~動く素材を活かした銅製錬所の再生~
<建築家>三分一博志
犬島精錬所美術館は、犬島の銅の製錬所跡地に建築家・三分一博志氏の設計により建築された美術館です。三分一氏は風や水、太陽などの”動く素材”と一緒に建築をつくる建築家と言われており、犬島精錬所美術館ではこの”動く素材”を至る所で感じることができます。
この建物には空調設備が無く、既存の煙突や内部に設けられたホールなどを利用して空気の流れを作ることで空調を行っています。採光も一部展示のためのものを除き、ほとんど自然採光です。晴れの日は明るく、曇りや雨の日は暗くなります。その他にも植栽を利用した廃水の浄化システムなど、自然エネルギーを使用した仕掛が設けられており、機械設備がほとんど無いため、周囲はとても静かで、自然の音だけが聞こえます。美術館では、三島由紀夫をモチーフとした、柳幸典氏の作品を体験、鑑賞できます。

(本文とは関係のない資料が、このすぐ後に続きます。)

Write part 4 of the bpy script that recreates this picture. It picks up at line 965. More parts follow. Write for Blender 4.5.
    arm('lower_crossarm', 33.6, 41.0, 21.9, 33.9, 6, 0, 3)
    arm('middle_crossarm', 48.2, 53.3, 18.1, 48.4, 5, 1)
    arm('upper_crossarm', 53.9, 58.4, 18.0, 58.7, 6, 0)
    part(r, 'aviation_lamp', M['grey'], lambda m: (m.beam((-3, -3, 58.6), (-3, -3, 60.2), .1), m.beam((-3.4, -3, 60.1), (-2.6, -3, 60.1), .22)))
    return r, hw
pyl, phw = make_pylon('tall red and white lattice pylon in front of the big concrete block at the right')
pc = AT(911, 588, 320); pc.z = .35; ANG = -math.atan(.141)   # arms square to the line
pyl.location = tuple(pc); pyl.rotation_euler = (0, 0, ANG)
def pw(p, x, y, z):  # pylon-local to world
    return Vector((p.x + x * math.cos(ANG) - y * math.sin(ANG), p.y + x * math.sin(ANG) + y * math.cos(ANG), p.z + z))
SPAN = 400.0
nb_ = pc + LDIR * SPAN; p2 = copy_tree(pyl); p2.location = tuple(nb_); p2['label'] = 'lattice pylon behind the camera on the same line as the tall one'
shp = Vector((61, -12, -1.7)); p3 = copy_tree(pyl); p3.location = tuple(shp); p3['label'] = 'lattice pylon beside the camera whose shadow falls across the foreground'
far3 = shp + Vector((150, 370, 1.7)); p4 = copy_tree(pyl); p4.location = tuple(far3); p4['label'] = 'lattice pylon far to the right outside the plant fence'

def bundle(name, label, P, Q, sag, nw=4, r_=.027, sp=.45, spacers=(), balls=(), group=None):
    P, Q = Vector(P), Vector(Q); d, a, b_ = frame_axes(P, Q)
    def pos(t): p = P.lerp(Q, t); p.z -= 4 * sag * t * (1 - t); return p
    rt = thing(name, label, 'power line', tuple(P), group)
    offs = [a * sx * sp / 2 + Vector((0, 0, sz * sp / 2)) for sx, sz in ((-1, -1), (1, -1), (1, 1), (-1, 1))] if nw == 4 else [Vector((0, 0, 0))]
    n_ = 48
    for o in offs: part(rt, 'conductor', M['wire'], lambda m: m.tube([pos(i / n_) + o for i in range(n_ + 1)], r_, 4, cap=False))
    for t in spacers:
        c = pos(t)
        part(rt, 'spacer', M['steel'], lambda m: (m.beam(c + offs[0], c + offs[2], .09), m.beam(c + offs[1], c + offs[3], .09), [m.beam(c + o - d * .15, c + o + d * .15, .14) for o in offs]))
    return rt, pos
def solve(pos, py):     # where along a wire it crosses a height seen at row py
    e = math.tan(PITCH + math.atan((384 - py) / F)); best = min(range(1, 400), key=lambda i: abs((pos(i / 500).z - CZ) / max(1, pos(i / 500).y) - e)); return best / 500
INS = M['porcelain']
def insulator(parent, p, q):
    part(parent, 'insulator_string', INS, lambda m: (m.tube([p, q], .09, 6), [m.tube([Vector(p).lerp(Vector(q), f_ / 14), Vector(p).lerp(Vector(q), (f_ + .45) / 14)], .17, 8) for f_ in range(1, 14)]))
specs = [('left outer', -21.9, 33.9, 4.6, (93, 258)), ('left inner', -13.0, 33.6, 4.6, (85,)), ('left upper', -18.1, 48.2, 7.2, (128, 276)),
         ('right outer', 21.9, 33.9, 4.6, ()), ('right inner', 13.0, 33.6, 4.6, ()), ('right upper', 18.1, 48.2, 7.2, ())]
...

また、周囲には1909年(明治42年)に開業し、わずか10年で操業を終えた銅の製錬所の大規模な遺構が広がっており、日本の産業発展の土台となった近代遺産にも触れることができます。
瀬戸内で生まれ、瀬戸内で活動してきて、この地域を熟知している三分一氏らしく、瀬戸内の気候と地形をうまく活かし、さらに、犬島独自の歴史や文化まで考慮した、犬島でしか成し得ない建築物を完成させています。